スポーツの日は1964年の東京五輪を記念し、その2年後に「体育の日」として制定された。五輪が開かれた60年前と比べて日本人の体格は遥(はる)かに向上したが、体力の方は必ずしもそうではない。
スポーツ庁が行った体力・運動能力調査で、10歳男子のボール投げは、64年度に30メートルを超えていた平均値が93年度には27・10メートル、今回発表の2023年度は21・90メートルにまで落ちていた。握力も93年度に比べ低下している。
体格が良くなっているのに体力・運動能力が落ちているのはなぜか。素人の見立てだが、外で遊ぶより部屋の中でゲームに親しむ時間が多くなれば当然だろう。学校で体育の授業を受けていても、やはり日ごろの生活習慣の影響は大きい。
今回の調査では、30~40代の女性の運動不足と体力低下の傾向も表れている。「週に1日以上運動する」とした女性は30代で3割、40代で3~4割にとどまった。体力測定の合計点も他の年度に比べ低くなっている。働く女性が増え、運動する時間も取れなくなっているのだろう。

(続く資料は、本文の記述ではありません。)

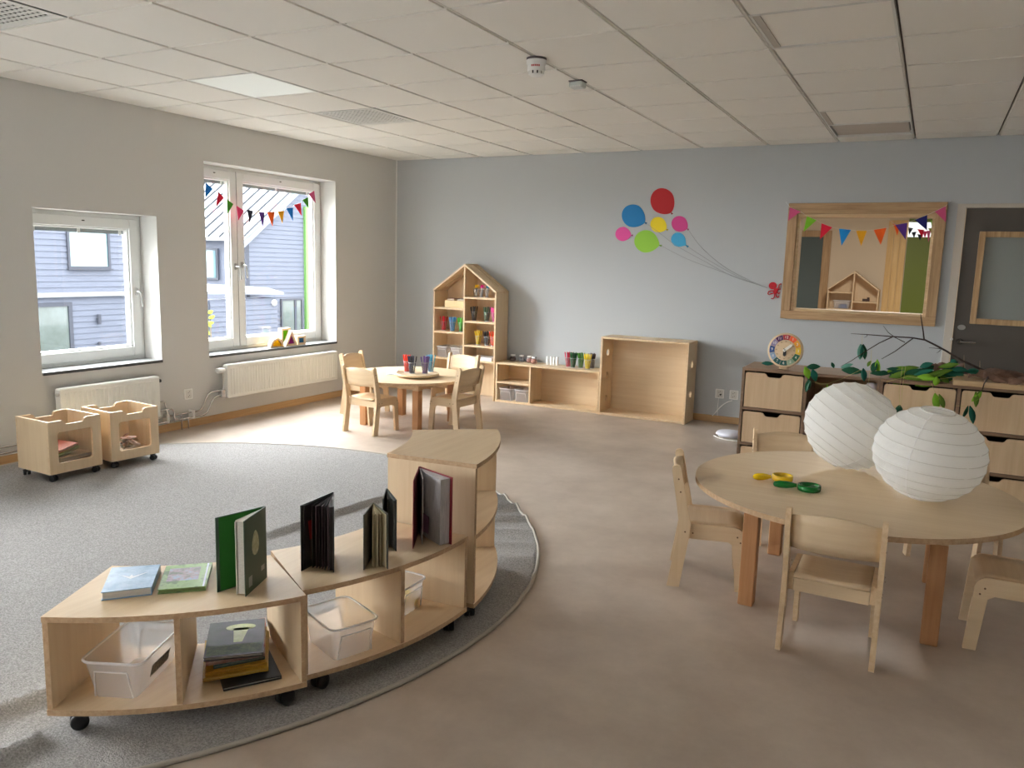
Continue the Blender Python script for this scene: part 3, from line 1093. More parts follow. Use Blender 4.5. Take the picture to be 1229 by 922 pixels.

女性の30~40代は、子育て真っ最中の年代である。子供を抱っこしたりして筋力も付き、最も体力が充実する。子供を相手にしていれば、自然と運動になった。しかし、結婚しない女性、家事や子育てをしない女性も増えてきた。
世代を問わず、日常生活の中でもっと体を動かす方向に向かわなければ、体力は低下の一途をたどるのではないか。生活習慣の見直しが必要だ。